Lots of things designed to be used by children end up appealing to adults too. Harry Potter. Jelly babies. The list is endless.

TV's Doctor Who is a good example. Originally conceived as an educational drama for 1960s kiddywinks, it attracted a devoted adult audience from the very beginning. They knew they were watching something that wasn't, strictly speaking, "for them" but they loved it anyway.

The trouble with Who's freshly-minted anagrammatic "sister" serial Torchwood (Sun, 10pm, BBC3; Wed, 9pm, BBC2) is that it's not really clear who it's aimed at. It contains swearing, blood and sex, yet still somehow feels like a children's programme. Thirteen-year-olds should love it; anyone else is likely to be more than a little confused. Which isn't to say Torchwood is bad. Just bewildering. And very, very silly.

The central presence of Captain Jack Harkness, one of the most pantomime characters ever to appear in Doctor Who, doesn't exactly help. He's like Buzz Lightyear, but less realistic. The moment you see him running around being all larger-than-life, you think "aha - so Torchwood's a camp space opera? Fair enough".

But then the storyline goes all dark and unpleasant and people are getting their throats torn open and shooting themselves in the head, and suddenly you don't know where you are. Not in Kansas anymore, maybe - but where?

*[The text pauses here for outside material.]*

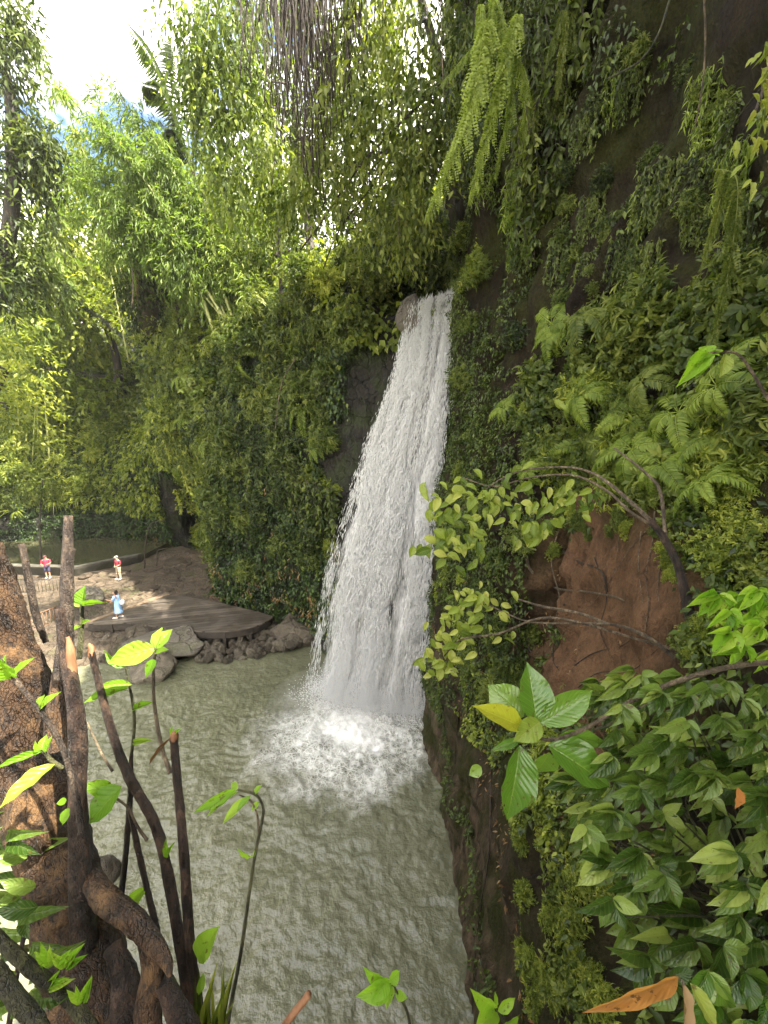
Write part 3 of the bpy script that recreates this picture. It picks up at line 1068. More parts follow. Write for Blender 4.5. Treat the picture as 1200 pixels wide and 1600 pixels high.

Cute and dark, sweet and sour, up and down. It's like tuning in to watch Deadwood, only to discover they've replaced Al Swearengen with the Honey Monster. Or sitting through a "re-imagining" of the Captain Birds Eye commercials, in which the white-haired skipper traverses the oceans in a raging thunderstorm, ruling his child-crew with an iron fist, tossing dissenters overboard into the rolling, foaming waves - but dances the hornpipe with a big cartoon haddock while the credits roll. Or stumbling across an episode of Scooby-Doo in which Shaggy skins up on camera.

In fact Scooby-Doo (more than, say, the X-Files or Buffy) is probably the show most analogous to Torchwood, in that both series revolve around a fresh-faced team of meddling kids tackling an ever-shifting carnival of monsters in a world of childlike simplicity. The Torchwood gang even have their own version of The Mystery Machine, although theirs is a spectacularly ugly SUV with two daft strips of throbbing LED lights either side of the windscreen whose sole purpose is to make the entire vehicle look outrageously silly - they might as well have stuck a big inflatable dick on the bonnet, to be honest.

The inside's not much better - LCD screens embedded in every available flat surface, each urgently displaying a wibbly-wobbly screensaver ... it must be like driving around in a flagship branch of PC World.

There are other glaringly daft touches: the countless overhead helicopter shots of Cardiff (what is this, Google Earth?); the ridiculous severed hand-in-a-jar (straight from the Addams Family); the protracted sequence from episode one in which Captain Jack stood atop a tall building surveying the cityscape like Batman FOR NO REASON WHATSOEVER. Oh, and the team's insistence on using the silly invisible elevator that slowly, slowly ascends through a sort of "magic hole" in the pavement - even though there's a perfectly reasonable BACK DOOR through which they can enter and leave the Batcave at will.

And on top of all that, there's a bizarre emphasis on bisexual tension thrown in for good measure. You half expect the Torchwood gang to drop their slacks and form a humping great daisy chain any moment. It's Shortbus meets Goober and the Ghost Chasers meets X-Men meets Angel meets The Tomorrow People meets Spooks meets Oh God I Give Up.

Still, the act of jotting down some of Torchwood's thundering absurdities has put a big dumb smile on my face. Whatever the hell it's supposed to be, there's nothing else like Torchwood on TV at the moment, and that's got to be worth something. I just don't have a clue how much.